A federal judge on Tuesday set a Sept. 5 trial date for former Trump White House advisor Peter Navarro on criminal charges stemming from his refusal to cooperate with a subpoena from the House select panel that investigated the Jan. 6, 2021, attack on the Capitol.
The contempt of Congress case has been delayed over the past few months as attorneys argued over how to handle Navarro’s claims that former President Donald Trump told him to claim executive privilege over the subpoena.
Judge Amit P. Mehta of the U.S. District Court for the District of Columbia already ruled that Navarro could not dismiss the charges over his claim of executive privilege. But he has yet to decide what to do at trial if Navarro testified to the jury that Trump instructed him to invoke privilege.
Navarro was originally meant to face trial earlier this year. The case, a rare prosecution for defying a congressional subpoena, may test the limits of the legislative branch’s subpoena power.

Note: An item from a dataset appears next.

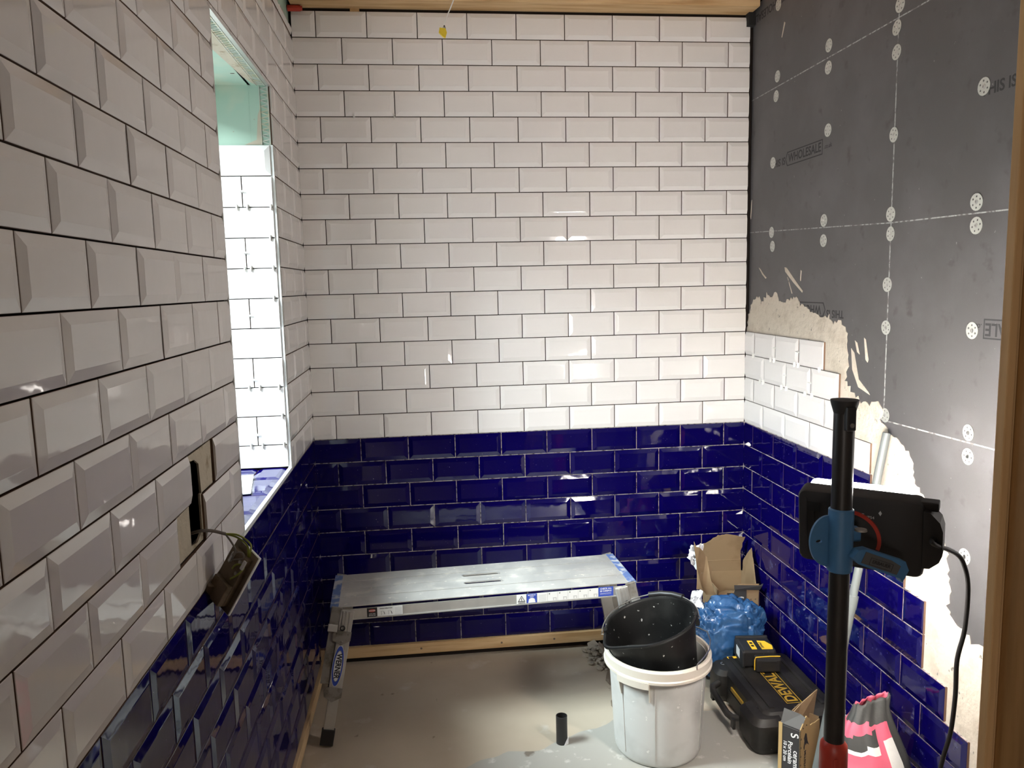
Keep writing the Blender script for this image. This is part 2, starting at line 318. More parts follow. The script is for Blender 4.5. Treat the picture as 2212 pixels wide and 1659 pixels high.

In a court filing, the Justice Department argued Navarro should not be allowed to bring up the issue at all in his testimony. Prosecutors said Navarro had presented no evidence that Trump instructed him to invoke privilege and he should not be allowed to bring that up at trial.
The DOJ also wrote that even if Trump did so, the former president could not assert executive privilege when current President Joe Biden had not.
“If a former President’s claim of privilege or immunity had the effect of enabling a witness to refuse to testify without the possibility of contempt, that would ‘throw a wrench into the ongoing working relationship and accommodations between the Political Branches,’” the DOJ brief said.
Navarro’s attorney argued in a brief that past presidents can assert executive privilege and Navarro should still have the chance to bring up the privilege issue at trial.
In addition to the trial date, Mehta set a June 21 hearing on the executive privilege claim and other legal issues and an August 30 pretrial hearing.
The Justice Department indicted Navarro last year. If convicted, he faces a minimum of 30 days in prison on each count, up to a maximum of one year.
Criminal prosecutions for contempt of Congress are rare and require a cooperative executive branch. Last Congress the Democratically controlled House voted to refer Navarro and four others for contempt of Congress because they refused to cooperate with the probe into the Jan. 6 attack.
The Biden administration indicted two: Navarro and Trump ally Steve Bannon. A federal jury found Bannon guilty on two counts of contempt following a trial last year, the first such conviction in decades.
Bannon appealed his case to the U.S. Court of Appeals for the District of Columbia Circuit, where it is currently pending.